Discuss separately the stages of leadership. E.g

  1. The Brute Force Model- You do what I tell you to do or I will hurt you!” .
  2. Leadership through Stripes- “You do what I tell you to do because I have two chevrons on my sleeve and you have one.”
  3. Leadership by Expertise- “you do what I ask you to do because I can show you how to do it and you can learn.”
  4. Leadership through Espirit´- The group is so completely focused on a shared mission that the whole is greater than the sum of its parts.

Discuss each style briefly and bring out the pros and cons of each style.

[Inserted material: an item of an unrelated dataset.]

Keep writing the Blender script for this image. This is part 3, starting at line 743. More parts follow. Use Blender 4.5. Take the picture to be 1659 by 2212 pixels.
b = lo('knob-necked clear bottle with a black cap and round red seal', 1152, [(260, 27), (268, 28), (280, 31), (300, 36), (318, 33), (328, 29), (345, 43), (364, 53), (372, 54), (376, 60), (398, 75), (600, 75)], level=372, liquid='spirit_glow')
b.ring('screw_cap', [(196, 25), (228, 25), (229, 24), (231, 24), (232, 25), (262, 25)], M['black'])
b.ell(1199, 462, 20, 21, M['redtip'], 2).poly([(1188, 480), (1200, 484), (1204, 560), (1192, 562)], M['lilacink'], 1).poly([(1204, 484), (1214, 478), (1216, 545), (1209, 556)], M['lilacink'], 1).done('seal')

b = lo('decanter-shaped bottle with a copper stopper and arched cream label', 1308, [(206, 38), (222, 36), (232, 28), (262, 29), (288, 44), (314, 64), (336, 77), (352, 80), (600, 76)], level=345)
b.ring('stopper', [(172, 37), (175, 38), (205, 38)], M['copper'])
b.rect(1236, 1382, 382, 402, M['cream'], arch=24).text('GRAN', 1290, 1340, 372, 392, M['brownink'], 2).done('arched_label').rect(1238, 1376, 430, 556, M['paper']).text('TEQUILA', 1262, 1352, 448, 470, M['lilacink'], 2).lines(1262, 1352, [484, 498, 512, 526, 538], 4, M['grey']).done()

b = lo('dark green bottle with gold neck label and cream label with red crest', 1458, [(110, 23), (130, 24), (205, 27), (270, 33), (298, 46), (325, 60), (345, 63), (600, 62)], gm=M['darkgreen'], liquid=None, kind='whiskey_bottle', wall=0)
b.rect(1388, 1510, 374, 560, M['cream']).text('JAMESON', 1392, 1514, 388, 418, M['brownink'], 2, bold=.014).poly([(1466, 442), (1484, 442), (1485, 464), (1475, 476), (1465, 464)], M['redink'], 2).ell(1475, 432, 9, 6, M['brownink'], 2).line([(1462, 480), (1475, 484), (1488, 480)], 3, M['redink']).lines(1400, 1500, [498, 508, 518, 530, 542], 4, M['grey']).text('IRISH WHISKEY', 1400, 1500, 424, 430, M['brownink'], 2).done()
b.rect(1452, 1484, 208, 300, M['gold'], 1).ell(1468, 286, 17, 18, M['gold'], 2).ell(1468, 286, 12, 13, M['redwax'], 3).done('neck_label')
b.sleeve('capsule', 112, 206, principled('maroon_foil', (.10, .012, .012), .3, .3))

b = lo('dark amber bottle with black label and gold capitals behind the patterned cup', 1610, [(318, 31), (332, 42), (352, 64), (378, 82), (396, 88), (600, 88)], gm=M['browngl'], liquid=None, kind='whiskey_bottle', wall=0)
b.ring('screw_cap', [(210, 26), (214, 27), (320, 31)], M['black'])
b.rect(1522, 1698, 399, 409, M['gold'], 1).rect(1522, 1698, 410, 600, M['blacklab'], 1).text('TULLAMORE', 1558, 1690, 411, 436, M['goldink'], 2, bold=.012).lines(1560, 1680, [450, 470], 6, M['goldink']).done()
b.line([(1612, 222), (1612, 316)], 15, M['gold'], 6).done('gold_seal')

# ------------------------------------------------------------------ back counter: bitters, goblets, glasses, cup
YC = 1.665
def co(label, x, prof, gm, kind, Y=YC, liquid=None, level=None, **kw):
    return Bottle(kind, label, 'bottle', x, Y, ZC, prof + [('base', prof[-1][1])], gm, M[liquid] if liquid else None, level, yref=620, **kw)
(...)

Conclusion- based on your discussion, form a fair and a balanced conclusion on the given issue.

Background :-

  • Ethical leadershipin the government sector is about influencing others and setting the culture of a workplace. Leadership is a practice, rather than a position or classification level

Different Levels of leadership in public service :-

  • Brute force model:-
    • The first one of these styles is leadership by brute force. That is to say, “You do what I tell you to do or I will hurt you” Hurting someone does not obviously need to be by physical force. 
    • The problem with that leadership practice is that it is extremely inefficient. 
    • The organization would only get minimal performance. You will get just the extent of performance that you commanded and nothing more. There is no reciprocity between the leader and the follower; there is nothing in it for the follower other than the avoidance of pain.
  • Leadership through Stripes:-
    • In the stripes model there is more regularity. “You do what I tell you to do because I have two chevrons on my sleeve and you have one.”
    • The model typically is associated in modern times with military organizations, but it is almost pervasive in civil service bureaucracies.
    • The point of this theory is that there now begins to be something in it for the follower as someday he/she too, will probably have a second stripe and may be in the position of being able to give orders and have my will done rather than just blindly following.
    • There is a sense of hierarchy, a sense of orderliness, some sense of procedure that is involved in this model of leadership. As a consequence it is likely to be more stable.
    • However It rarely inspires individual creativity. And it also can be very inefficient. It is not as inefficient as the brute force model. 
  • Leadership by Expertise:-
    • The leadership by expertise is of the format “you do what I ask you to do because I can show you how to do it and you can learn.” The reciprocity between follower and leader here is quite different. There is something substantial to be gained by compliance with requests
    • There are several problems even with the expertise model.
    • One of them is leader exhaustion.
    • Expertise quickly can become obsolete.
    • Making sure that the expertise is continuously changing and updating itself is a significant challenge to the expertise model.
  • Leadership through Espirit :-
    • The group is so completely focused on a shared mission that the whole is greater than the sum of its parts. Each person performs at a high level of expertise, and each is aware of the strengths of the other.
    • It is very hard to tell leader from follower in this model because leadership is a changing mode depending upon the particular person or set of skills or group that is required for success. 


  • So just to review the hierarchy, the first style depends enormously on the motivation of fear, perhaps a powerful immediate motivator, but not a long lasting one. The second one relies upon an appeal to order. The third mode invokes an appeal to reason and rationality. And the fourth style resonates deeply with an appeal to aspirations and to values. This model constitutes the style of leadership to which most people aspire if they believe they can develop an organization to function at that level.